Interview questions:

  1. Q) Tell me about a time when you’ve encountered adversity, and what motivated you to push through?

  2. Q) Would you describe yourself as self-motivated? If so, where do you think your self-motivation originates from? Then ask for some examples of where they’ve demonstrated it.


4) History of Completion

As commented above, recruitment is a challenging profession and you want to hire people who don’t give up easily and stay committed until the job is done. You want to hire people with a solid history of completion. An easy one to assess in a resume is whether the candidate has completed their educational studies and degrees - if courses and degrees are incomplete then this can be a red flag.

Interview questions:

  • What has been the hardest thing you’ve ever successfully completed? What motivated you to get the (job/task/project/course etc) done?

  • Trick question: What was the hardest thing that you weren’t able to complete? Why were you not able to see it through to completion?


5) Smart

I’m not talking about IQ and I don’t mean ‘book smart’. A candidate with a 4.0 GPA won’t necessarily make a good recruiter. If anything, EQ is far more important in recruitment. You need to hire a smart person who can rapidly assess a candidate’s intentions and motivations, think on their feet, and learn quickly - essentially someone who’s ‘street smart’. New challenges and obstacles are presented to recruiters every day, and you need someone smart enough to figure out how to solve them quickly with the resources available to them at the time.

Interview Questions:

  1. Q) Tell me about a time when you had to learn a job quickly without much supervision or guidance.

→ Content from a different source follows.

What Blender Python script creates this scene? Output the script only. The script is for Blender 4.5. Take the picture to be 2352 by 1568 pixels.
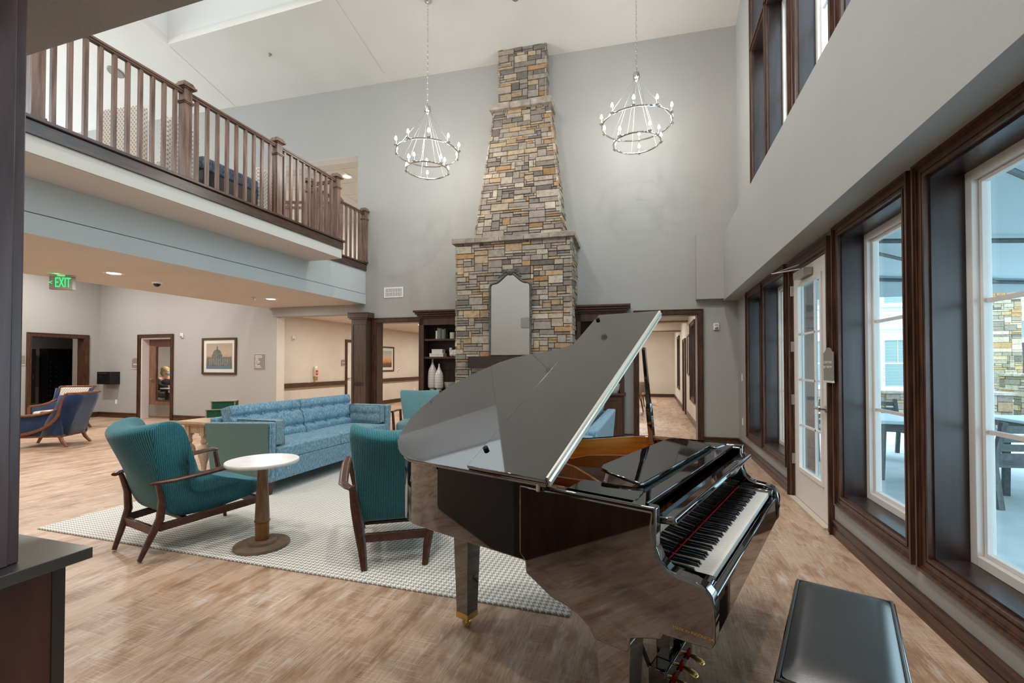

  2. Q) If you were asked to recruit a role that you didn’t understand, what steps would you take to figure it out?

Summary:

Hiring a junior recruiter can sometimes be your best (and only) option when looking to grow your recruitment team. If you interview a candidate that ticks all 5 of these boxes, and you’re confident that they’ll be a good team-fit, then make them an offer quickly before your competition does!